Spencer was the shortest kid in his class, standing eye-to-eye with Allison, who said she was five-feet tall at the time. She said he made friends easily with others at school, which was small enough that “everyone knew each other.” Still, Allison said Spencer “didn’t really socialize with people,” although he didn’t exhibit any violent tendencies and “nothing really stood out about him.”
After 8th grade, Spencer transferred to a public high school, where he ran cross country. The next time Allison saw him, he was being named on TV as the suspect in a mass shooting.
In a photo of Spencer’s apartment released by the Metro PD, a picture hanging on the wall appeared to depict Yakub, a mythical Black scientist written about by Nation of Islam founder Elijah Muhammad, which has now been mockingly turned into an anti-Black meme by 4chan denizens.

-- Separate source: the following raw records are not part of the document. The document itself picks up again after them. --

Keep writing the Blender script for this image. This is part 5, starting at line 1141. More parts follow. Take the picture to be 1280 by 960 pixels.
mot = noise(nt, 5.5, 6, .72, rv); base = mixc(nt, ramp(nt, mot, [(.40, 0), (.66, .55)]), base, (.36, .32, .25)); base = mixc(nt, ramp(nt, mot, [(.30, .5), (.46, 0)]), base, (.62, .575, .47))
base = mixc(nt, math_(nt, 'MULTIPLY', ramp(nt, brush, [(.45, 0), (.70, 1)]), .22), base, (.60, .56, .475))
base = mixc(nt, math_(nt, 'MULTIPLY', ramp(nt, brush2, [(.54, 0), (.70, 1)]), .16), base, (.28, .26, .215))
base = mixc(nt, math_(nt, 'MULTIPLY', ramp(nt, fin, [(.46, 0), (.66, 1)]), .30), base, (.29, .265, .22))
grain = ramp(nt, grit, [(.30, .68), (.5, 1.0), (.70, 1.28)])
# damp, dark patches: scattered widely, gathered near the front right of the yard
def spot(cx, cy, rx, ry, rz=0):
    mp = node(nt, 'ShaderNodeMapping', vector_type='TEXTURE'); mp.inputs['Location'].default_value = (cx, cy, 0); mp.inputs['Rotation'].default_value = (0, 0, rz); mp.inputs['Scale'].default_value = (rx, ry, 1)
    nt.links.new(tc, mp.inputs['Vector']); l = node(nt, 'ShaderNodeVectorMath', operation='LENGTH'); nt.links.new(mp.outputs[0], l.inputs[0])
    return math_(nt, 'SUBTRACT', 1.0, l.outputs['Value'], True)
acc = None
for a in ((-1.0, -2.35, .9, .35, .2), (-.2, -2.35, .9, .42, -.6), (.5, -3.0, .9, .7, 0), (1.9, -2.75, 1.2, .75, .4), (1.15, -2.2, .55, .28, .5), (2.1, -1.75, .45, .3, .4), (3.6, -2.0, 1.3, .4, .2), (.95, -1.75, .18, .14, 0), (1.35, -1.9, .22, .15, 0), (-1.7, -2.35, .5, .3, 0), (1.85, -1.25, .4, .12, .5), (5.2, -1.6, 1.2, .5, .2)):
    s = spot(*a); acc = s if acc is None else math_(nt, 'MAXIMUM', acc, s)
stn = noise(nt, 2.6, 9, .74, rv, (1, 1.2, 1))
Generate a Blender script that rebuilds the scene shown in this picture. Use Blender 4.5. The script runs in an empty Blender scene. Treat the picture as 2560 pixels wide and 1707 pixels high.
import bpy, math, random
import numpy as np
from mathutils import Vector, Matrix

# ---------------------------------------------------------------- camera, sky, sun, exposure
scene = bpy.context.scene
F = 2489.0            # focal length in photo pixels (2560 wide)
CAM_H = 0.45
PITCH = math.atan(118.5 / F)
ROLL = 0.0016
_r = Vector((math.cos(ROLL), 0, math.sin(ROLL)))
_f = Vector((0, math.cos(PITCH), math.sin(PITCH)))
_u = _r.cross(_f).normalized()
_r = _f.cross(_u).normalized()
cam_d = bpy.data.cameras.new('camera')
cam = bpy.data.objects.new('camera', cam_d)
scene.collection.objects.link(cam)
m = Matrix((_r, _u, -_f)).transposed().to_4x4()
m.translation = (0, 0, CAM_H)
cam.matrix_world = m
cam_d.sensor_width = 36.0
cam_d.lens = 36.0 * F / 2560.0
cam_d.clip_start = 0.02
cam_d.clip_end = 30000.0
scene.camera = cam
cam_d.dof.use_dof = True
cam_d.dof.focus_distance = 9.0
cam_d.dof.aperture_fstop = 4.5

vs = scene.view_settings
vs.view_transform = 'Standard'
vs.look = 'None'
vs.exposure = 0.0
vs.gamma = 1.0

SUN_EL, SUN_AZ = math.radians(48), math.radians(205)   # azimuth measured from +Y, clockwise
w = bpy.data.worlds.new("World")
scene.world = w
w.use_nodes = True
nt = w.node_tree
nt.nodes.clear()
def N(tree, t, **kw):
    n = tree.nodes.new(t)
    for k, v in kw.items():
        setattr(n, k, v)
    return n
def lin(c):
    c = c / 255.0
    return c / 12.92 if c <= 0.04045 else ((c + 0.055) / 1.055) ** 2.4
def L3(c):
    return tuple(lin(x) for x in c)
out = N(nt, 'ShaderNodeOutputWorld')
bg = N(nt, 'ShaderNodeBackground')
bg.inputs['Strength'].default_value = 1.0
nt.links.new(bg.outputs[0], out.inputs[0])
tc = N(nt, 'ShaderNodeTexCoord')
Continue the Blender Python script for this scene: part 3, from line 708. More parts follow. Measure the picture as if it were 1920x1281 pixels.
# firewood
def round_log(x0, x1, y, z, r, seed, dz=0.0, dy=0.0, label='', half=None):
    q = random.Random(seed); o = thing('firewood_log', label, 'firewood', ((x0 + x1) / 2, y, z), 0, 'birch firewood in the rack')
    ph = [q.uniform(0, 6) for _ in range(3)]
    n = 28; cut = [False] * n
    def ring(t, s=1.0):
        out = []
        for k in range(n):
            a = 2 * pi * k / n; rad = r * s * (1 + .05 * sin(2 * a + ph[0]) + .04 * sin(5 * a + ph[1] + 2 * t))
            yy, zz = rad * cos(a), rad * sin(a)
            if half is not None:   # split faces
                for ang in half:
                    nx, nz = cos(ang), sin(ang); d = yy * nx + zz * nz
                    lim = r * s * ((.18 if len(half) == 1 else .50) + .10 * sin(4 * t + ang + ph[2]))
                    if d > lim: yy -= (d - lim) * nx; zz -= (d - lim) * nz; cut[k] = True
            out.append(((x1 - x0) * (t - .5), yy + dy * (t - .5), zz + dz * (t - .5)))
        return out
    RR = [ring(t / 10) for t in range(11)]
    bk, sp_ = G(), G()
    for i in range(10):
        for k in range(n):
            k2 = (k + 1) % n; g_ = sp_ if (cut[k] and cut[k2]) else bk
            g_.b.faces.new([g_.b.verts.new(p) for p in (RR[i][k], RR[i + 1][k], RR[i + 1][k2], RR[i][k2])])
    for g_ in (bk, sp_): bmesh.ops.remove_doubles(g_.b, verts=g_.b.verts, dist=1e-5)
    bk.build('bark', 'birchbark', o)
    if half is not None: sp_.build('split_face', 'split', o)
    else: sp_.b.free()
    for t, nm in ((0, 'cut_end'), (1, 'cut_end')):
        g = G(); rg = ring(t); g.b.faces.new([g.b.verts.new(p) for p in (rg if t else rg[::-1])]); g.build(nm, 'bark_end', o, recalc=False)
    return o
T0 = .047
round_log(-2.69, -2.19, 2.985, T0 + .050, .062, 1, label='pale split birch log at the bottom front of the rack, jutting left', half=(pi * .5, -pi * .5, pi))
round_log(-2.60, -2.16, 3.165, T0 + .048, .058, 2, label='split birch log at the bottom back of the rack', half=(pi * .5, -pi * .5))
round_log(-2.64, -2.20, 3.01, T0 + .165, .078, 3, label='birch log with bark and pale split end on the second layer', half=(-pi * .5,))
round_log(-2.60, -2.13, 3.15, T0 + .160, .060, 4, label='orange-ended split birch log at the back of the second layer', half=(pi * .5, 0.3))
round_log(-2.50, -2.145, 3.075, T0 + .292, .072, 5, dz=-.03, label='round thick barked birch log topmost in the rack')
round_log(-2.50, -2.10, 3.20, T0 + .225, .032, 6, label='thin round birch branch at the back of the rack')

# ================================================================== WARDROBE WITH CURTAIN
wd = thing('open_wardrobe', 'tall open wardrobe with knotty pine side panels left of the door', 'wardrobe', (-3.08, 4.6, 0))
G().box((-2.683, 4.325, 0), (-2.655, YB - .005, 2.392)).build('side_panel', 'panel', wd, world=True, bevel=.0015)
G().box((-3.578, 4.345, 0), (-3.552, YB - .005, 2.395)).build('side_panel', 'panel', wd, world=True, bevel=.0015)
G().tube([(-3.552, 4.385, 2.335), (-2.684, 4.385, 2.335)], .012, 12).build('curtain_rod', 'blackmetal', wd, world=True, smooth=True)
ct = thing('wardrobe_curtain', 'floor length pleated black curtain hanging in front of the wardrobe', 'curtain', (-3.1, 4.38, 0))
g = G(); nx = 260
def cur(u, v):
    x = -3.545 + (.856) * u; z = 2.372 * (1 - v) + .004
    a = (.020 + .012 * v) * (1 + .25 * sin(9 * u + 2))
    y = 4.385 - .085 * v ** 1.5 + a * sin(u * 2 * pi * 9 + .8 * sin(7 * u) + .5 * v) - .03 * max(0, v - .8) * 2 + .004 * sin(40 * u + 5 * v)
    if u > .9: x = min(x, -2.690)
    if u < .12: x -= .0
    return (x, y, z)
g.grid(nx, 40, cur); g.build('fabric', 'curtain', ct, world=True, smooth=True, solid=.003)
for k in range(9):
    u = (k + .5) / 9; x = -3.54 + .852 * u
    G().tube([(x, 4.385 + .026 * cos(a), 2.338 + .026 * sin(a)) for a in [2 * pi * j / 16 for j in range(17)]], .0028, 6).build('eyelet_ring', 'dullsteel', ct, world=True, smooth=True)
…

(OK, that’s kind of weird, but too vague to be a real clue.)
Allison said she isn’t sure if Spencer got caught up in one of “these different movements, [like] the incel thing,” but added, “I don’t think it was really that deep.”
(Y’know, “the incel thing” crossed my mind as soon as I saw the shooter’s mug shot. Kind of gave off an Elliot Rodger vibe somehow.)
“I’m pretty sure he already wanted to commit suicide, but he was afraid of not being remembered,” she said. “So he appealed to these internet movements because he knew that people would continue to make conspiracies about his life, as if it was some kind of thing. The truth is kind of devastatingly simple.”
Spencer’s actions were “really cynical,” said Allison, noting that she understands “he did commit something really evil.”
“But it doesn’t help to demonize people,” she said, sobbing quietly. “Because it came from somewhere. And as long as we don’t try to understand other people, this kind of thing will keep happening in this country.”
OK, we could “try to understand other people,” or we could pay people to understand them — professional psychiatrists, for example, working in mental institutions where we lock up these lunatics so they can’t hurt anybody. We are currently about 50 years into an experiment of “disinstitutionalizing” the mentally ill, and there are so many kooks running around nowadays that scarcely a week goes by without one of them doing something crazy like this. But the good news, such as it is, is that at least none of Raymond Spencer’s victims died from their wounds, and he committed suicide, thus sparing taxpayers the expense of locking him away for the rest of his life. A win-win, really.